◆ Task prompt
Starting at the top of the entries below, set down each line exactly as written, and stop after the line containing "True), M['patch'], step)".

◆ Given records

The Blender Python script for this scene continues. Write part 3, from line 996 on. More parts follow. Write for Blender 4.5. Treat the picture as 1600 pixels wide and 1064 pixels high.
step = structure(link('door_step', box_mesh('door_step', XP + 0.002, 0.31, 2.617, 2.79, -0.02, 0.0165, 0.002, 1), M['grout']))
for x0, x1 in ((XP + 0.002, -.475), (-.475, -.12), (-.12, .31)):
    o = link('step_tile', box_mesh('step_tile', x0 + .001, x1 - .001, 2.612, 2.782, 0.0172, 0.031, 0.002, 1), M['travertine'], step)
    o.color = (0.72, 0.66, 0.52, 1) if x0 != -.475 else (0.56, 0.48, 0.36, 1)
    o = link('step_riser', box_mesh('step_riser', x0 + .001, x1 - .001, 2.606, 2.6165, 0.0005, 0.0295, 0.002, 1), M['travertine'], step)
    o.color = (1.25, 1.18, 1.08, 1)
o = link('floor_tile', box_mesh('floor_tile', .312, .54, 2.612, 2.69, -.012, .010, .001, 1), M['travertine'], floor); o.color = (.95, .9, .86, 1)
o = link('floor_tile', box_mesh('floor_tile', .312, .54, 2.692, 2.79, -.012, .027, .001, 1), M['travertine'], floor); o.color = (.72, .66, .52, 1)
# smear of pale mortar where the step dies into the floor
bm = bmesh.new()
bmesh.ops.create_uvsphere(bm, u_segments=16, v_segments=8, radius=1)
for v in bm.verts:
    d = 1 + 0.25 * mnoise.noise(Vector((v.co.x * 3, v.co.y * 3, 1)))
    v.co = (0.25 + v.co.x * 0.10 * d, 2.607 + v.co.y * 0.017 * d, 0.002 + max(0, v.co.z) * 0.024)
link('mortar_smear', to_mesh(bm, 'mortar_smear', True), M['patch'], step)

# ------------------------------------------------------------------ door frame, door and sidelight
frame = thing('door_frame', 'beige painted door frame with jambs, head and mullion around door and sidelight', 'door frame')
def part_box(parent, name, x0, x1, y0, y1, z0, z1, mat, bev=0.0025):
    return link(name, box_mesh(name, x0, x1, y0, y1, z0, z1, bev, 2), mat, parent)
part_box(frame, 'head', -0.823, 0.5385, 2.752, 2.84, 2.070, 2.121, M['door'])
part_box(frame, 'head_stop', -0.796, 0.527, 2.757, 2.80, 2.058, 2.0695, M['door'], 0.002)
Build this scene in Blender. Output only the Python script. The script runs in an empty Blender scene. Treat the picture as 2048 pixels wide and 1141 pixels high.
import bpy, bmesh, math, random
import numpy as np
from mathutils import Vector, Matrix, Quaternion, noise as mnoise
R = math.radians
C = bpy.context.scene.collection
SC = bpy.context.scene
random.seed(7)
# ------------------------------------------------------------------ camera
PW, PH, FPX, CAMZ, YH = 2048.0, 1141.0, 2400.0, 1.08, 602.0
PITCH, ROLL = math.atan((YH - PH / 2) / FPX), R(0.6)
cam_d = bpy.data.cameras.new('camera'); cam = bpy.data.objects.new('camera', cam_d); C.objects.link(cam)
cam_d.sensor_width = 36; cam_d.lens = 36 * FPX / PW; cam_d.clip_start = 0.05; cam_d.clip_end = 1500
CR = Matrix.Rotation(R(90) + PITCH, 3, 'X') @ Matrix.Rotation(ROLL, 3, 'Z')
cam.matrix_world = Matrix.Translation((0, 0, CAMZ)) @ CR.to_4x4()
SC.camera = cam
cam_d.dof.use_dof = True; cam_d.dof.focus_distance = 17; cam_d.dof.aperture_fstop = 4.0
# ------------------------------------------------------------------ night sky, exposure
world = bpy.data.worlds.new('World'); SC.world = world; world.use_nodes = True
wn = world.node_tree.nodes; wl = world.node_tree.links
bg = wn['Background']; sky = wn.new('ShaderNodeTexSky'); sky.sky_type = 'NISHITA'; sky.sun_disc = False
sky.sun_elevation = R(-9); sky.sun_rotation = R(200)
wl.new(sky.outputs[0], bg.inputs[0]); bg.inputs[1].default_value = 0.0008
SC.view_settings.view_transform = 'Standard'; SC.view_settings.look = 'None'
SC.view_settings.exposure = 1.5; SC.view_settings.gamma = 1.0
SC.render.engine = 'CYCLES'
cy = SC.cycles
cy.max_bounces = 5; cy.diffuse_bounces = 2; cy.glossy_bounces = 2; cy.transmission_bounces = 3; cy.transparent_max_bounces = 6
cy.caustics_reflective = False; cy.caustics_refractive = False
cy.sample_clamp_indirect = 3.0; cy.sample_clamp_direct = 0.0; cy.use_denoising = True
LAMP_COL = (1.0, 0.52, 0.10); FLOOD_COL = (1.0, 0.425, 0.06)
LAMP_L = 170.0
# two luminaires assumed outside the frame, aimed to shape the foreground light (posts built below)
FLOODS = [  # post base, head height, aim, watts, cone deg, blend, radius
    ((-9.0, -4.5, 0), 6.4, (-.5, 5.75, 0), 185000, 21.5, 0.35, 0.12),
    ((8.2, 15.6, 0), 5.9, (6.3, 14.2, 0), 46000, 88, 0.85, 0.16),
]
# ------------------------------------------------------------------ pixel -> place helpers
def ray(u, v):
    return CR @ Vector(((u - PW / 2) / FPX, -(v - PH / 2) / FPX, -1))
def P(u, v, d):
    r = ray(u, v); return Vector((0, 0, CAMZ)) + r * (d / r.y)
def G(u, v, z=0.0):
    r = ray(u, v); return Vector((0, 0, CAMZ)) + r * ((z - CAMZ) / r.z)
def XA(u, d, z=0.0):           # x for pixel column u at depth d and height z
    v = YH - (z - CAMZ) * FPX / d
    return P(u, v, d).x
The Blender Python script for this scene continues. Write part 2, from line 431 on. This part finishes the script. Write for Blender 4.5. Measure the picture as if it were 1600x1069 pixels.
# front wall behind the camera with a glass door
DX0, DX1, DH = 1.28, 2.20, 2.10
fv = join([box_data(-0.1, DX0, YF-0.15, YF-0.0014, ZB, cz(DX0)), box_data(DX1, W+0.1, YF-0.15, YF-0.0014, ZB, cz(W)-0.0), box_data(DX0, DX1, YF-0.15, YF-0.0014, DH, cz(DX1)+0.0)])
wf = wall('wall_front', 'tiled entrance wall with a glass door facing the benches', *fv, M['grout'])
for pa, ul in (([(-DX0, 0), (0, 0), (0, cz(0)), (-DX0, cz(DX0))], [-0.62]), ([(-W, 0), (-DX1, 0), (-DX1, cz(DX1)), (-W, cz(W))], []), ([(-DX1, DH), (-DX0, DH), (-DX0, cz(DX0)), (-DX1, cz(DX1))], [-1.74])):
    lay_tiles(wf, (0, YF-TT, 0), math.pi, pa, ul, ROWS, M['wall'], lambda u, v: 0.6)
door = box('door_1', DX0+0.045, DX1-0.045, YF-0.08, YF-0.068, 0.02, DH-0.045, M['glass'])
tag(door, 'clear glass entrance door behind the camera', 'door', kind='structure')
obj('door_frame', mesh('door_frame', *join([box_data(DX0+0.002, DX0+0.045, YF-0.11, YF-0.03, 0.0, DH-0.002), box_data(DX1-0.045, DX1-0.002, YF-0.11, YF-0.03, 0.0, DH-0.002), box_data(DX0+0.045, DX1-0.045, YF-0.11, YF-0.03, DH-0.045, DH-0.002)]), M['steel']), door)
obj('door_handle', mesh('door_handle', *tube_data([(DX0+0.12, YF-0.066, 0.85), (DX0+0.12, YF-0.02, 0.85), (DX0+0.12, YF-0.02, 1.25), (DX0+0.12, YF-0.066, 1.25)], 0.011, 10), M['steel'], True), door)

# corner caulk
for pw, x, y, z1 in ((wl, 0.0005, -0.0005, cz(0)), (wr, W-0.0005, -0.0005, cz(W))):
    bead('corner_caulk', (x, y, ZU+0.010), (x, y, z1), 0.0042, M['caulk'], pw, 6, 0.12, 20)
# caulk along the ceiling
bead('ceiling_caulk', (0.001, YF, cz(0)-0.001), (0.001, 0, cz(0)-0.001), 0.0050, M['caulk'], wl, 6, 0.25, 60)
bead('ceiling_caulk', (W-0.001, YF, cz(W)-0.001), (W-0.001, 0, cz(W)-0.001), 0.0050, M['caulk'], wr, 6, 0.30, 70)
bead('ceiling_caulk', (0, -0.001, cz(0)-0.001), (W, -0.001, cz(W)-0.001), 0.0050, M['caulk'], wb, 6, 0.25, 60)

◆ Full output
The Blender Python script for this scene continues. Write part 3, from line 996 on. More parts follow. Write for Blender 4.5. Treat the picture as 1600 pixels wide and 1064 pixels high.
step = structure(link('door_step', box_mesh('door_step', XP + 0.002, 0.31, 2.617, 2.79, -0.02, 0.0165, 0.002, 1), M['grout']))
for x0, x1 in ((XP + 0.002, -.475), (-.475, -.12), (-.12, .31)):
    o = link('step_tile', box_mesh('step_tile', x0 + .001, x1 - .001, 2.612, 2.782, 0.0172, 0.031, 0.002, 1), M['travertine'], step)
    o.color = (0.72, 0.66, 0.52, 1) if x0 != -.475 else (0.56, 0.48, 0.36, 1)
    o = link('step_riser', box_mesh('step_riser', x0 + .001, x1 - .001, 2.606, 2.6165, 0.0005, 0.0295, 0.002, 1), M['travertine'], step)
    o.color = (1.25, 1.18, 1.08, 1)
o = link('floor_tile', box_mesh('floor_tile', .312, .54, 2.612, 2.69, -.012, .010, .001, 1), M['travertine'], floor); o.color = (.95, .9, .86, 1)
o = link('floor_tile', box_mesh('floor_tile', .312, .54, 2.692, 2.79, -.012, .027, .001, 1), M['travertine'], floor); o.color = (.72, .66, .52, 1)
# smear of pale mortar where the step dies into the floor
bm = bmesh.new()
bmesh.ops.create_uvsphere(bm, u_segments=16, v_segments=8, radius=1)
for v in bm.verts:
    d = 1 + 0.25 * mnoise.noise(Vector((v.co.x * 3, v.co.y * 3, 1)))
    v.co = (0.25 + v.co.x * 0.10 * d, 2.607 + v.co.y * 0.017 * d, 0.002 + max(0, v.co.z) * 0.024)
link('mortar_smear', to_mesh(bm, 'mortar_smear', True), M['patch'], step)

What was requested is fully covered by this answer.